Bekanntlich hat das Oberverwaltungsgericht des Landes NRW im Oktober 2013 den Bebauungsplan „Königskamp“ im Ortsteil Alverskirchen der Gemeinde Everswinkel aufgehoben, da mit ihm gegen die Ziele der Raumordnung verstoßen wurde. In der schriftlichen Urteilsbegründung haben die Richter versucht, der Verwaltung und den Kommunalpolitikern die Sinnhaftigkeit der im Regionalplan verankerten raumordnerischen Bestimmungen, mit denen eine Zersiedelung der Landschaft verhindert und dem Flächenfraß Einhalt geboten werden soll, zu verdeutlichen.
Ganz offensichtlich hat der wohlmeinende Appell, im Interesse des Umweltgedankens in Zukunft die bisher betriebene „Kirchturmpolitik“ zu unterlassen[1], weder bei der Verwaltung noch bei der Mehrheit der Kommunalpolitiker in Everswinkel Früchte getragen. Wie anders ist es zu erklären, dass sowohl der Bürgermeister[2] als auch die Mehrheitspartei[3] vollmundig verkünden, sie würden sich für eine Änderung der landesrechtlichen Regelungen einsetzen.

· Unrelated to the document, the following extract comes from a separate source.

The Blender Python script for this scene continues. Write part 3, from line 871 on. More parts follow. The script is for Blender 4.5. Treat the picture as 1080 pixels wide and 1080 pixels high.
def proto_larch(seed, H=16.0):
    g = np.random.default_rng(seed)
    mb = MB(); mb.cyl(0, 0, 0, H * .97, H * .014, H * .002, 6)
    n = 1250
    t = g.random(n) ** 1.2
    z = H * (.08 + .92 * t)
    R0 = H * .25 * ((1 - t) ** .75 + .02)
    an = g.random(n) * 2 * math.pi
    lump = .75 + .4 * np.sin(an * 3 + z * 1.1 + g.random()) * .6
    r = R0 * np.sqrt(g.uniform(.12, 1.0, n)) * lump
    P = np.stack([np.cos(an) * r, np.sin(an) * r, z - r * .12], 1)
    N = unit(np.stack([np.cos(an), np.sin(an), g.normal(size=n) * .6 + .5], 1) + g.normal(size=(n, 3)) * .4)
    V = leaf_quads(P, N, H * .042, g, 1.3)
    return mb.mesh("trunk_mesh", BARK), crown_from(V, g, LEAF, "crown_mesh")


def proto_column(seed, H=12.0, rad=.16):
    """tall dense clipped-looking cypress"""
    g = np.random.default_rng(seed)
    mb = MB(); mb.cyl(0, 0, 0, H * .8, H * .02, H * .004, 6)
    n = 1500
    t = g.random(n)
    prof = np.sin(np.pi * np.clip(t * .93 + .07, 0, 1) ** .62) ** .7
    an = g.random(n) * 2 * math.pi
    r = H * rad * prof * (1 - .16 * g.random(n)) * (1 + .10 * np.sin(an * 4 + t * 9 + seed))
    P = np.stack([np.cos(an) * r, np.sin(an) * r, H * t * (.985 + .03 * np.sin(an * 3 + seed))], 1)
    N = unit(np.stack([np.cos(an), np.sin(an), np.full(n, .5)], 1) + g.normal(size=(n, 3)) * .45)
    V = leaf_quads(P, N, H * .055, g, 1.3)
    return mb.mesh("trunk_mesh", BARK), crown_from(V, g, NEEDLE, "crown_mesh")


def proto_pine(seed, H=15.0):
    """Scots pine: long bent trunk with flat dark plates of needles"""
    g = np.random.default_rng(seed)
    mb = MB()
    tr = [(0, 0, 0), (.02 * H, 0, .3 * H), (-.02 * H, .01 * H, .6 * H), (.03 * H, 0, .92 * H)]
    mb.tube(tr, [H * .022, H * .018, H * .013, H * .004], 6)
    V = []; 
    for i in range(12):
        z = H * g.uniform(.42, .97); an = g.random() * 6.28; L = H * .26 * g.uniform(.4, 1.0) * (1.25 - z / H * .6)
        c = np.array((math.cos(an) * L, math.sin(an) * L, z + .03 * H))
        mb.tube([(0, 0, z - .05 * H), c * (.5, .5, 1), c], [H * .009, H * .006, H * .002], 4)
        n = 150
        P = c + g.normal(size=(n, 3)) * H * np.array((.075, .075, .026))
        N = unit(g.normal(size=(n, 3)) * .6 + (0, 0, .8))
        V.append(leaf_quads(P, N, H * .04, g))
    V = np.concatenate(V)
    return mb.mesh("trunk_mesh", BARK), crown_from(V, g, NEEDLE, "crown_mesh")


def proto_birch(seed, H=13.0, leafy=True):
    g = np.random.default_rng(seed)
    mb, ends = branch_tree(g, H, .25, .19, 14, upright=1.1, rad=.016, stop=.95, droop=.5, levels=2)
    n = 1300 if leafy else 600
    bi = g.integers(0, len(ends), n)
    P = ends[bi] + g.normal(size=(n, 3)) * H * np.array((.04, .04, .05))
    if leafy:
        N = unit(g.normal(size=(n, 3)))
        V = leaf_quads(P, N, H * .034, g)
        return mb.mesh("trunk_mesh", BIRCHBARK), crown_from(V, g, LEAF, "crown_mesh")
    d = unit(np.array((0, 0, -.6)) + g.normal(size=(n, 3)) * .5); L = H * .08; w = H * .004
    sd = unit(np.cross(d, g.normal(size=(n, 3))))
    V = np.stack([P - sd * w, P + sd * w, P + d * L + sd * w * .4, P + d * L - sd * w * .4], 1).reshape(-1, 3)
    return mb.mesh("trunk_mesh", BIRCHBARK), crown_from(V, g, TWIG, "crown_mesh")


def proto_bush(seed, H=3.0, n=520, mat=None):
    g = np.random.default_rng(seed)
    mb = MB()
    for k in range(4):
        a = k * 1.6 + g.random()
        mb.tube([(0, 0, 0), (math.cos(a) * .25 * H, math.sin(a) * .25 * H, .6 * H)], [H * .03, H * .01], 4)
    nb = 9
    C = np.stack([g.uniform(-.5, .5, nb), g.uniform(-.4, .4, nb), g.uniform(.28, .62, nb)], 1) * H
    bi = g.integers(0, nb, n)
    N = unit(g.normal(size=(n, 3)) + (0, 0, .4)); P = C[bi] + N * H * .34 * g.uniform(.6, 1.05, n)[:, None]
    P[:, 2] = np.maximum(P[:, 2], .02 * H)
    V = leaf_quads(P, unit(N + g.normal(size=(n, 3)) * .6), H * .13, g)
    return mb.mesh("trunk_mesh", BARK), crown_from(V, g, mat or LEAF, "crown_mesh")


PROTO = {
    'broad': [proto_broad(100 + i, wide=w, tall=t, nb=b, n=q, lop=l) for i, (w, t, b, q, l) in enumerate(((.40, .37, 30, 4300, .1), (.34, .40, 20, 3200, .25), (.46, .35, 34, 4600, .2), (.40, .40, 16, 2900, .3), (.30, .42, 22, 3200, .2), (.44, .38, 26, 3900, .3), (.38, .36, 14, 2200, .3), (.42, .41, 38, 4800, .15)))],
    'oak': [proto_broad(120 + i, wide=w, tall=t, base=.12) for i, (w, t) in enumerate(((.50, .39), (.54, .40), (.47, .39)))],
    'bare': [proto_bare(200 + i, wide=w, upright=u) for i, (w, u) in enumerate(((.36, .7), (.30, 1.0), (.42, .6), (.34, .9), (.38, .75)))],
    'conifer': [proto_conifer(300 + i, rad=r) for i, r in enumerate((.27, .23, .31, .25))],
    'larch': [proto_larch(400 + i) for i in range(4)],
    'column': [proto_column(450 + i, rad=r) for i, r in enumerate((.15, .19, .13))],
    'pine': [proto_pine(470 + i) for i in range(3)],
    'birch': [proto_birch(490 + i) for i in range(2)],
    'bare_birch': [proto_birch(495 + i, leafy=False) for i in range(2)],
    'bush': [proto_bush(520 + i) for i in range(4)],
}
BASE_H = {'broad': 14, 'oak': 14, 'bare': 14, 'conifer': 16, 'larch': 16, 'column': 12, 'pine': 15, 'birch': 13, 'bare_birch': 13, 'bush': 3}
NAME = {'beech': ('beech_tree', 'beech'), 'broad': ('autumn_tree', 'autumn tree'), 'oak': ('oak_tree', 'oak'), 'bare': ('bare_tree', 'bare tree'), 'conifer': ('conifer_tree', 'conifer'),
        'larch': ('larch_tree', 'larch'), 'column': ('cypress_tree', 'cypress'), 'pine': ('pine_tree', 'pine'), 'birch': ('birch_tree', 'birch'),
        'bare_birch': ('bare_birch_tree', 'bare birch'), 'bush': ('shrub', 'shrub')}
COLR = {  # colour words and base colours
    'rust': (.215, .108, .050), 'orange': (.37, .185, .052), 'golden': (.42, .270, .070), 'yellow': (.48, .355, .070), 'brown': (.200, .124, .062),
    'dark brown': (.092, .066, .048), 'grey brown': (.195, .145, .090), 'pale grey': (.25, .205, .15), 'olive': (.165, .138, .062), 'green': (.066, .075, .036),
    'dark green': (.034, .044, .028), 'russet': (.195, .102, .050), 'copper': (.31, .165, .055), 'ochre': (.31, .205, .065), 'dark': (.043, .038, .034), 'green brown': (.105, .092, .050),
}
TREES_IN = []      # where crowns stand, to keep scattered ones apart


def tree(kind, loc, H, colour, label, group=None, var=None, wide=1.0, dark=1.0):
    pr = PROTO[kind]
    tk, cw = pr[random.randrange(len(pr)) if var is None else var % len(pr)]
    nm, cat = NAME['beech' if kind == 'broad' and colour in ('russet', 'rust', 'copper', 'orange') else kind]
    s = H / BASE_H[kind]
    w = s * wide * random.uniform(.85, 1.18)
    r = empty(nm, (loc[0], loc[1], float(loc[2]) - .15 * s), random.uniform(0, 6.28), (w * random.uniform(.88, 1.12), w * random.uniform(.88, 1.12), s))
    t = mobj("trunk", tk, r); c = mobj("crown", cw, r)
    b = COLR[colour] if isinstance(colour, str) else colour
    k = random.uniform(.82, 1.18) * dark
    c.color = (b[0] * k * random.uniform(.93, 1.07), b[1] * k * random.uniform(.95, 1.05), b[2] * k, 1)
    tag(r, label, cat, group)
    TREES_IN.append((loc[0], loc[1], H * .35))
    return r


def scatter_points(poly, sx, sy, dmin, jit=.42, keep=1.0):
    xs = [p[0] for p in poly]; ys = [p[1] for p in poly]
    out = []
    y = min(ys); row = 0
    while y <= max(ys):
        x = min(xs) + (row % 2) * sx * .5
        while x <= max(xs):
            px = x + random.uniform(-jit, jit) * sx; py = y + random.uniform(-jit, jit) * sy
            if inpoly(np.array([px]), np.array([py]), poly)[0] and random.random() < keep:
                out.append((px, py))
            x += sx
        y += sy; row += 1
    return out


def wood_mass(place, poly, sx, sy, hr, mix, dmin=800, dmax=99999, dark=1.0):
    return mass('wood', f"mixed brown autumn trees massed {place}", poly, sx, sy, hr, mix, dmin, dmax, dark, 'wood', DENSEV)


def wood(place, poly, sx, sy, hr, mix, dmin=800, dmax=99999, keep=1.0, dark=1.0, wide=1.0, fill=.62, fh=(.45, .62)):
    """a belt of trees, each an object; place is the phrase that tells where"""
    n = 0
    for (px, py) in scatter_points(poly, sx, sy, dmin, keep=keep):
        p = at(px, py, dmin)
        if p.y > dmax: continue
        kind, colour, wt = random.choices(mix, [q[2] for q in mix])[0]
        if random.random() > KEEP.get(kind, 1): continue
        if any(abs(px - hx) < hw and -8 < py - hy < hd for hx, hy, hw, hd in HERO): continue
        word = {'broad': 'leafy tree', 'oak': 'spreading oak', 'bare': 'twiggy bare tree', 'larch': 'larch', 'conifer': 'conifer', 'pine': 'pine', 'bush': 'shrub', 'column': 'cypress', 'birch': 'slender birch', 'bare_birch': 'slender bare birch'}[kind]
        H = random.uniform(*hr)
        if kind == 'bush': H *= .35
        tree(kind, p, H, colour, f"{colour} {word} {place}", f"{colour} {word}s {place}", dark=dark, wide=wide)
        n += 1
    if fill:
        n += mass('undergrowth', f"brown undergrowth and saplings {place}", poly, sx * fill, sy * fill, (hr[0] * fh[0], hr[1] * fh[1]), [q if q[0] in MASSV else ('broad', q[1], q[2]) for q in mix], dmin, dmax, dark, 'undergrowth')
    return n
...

Mit anderen Worten: Die dem Schutz der Natur und der Allgemeinheit dienenden Bestimmungen sollen im Interesse kurzfristiger ökonomischer Interessen aufgehoben werden. „Raubtierkapitalismus“ lässt grüßen.
„In einem freien Europa … muss das möglich sein.“[4] Mit diesem salbungsvollen Satz soll dem erstaunten Bürger die Notwendigkeit der Fortsetzung der bisherigen rücksichtlosen Flächenpolitik plausibel gemacht werden. Dabei gibt es auch in allen anderen europäischen Ländern Gesetze und Verordnungen, mit denen der „schonende Umgang mit Grund und Boden“[5] geregelt wird.
Der Mehrheit der Bürgerinnen und Bürger in Everswinkel und Alverskirchen dürfte insbesondere vor dem Hintergrund einer stagnierenden und zukünftig weiter rückläufigen Bevölkerung längst klar geworden sein, dass ein „weiter so wie bisher“ langfristig verheerende Folgen nicht nur für die Natur, sondern auch für den kommunalen Haushalt haben wird.
Nicht eine Erhöhung des Flächenverbrauchs – wie vom Großteil der Everswinkeler Kommunalpolitiker gefordert -, sondern eine Reduzierung der Flächeninanspruchnahme ist das Gebot der Stunde. Angesichts des demographischen Wandels ist eine drastische Verringerung des Flächenverbrauchs nicht nur ökologisch, sondern auch ökonomisch geboten. Rückläufige Bevölkerungszahlen führen zu einer Abnahme der Siedlungsdichte und damit zu steigenden Infrastrukturfolgekosten pro Einwohner. Die weiter steigenden Kosten der Infrastruktur wie z. B. Straßenbeleuchtung, Straßeninstandhaltung, Grünpflege, Kanalbenutzung, Wasserversorgung etc. müssen zukünftig von einer immer geringeren Anzahl an Nutzern aufgebracht werden. Jede zusätzliche Flächeninanspruchnahme verschärft dieses Problem.
Wenn der Neubau weiterhin vor allem am Ortsrand „auf der grünen Wiese“ stattfindet, während die Bausubstanz in den bisherien Siedlungsgebieten altert, besteht außerdem die Gefahr, dass dort bei rückläufigen Bevölkerungszahlen eine Abwärtsspierale aus mangelnder Sanierung und zunehmenden Leerständen entsteht.
In Zukunft werden diejenigen Kommunen für die Bürger attraktiv sein, denen es gelingt, Flächen und damit Kosten zu sparen. Das ständige Wiederholen vom wundersamen Ammenmärchen „Goldesel Neubaugebiet“, sollte der Vergangenheit angehören. Auch für Everswinkel und Alverskirchen sollte in Zukunft der Leitspruch gelten „weniger ist manchmal mehr“.
[1] Oberverwaltungsgericht NRW, 10 D 4/11.NE, S. 21.
[2] Westfälischen Nachrichten vom 26.08.2017: Einsatz für Verbundschule und mehr Bauland.
[3] CDU Everswinkel und Alverskirchen: Schwarz auf weiss. Das politische Info-Papier der CDU Everswinkel und Alverskirchen, Ausgabe 03/August 2017.
[4] Ebenda.
[5] Bespielhaft wird hier auf § 1 a BauGB verwiesen.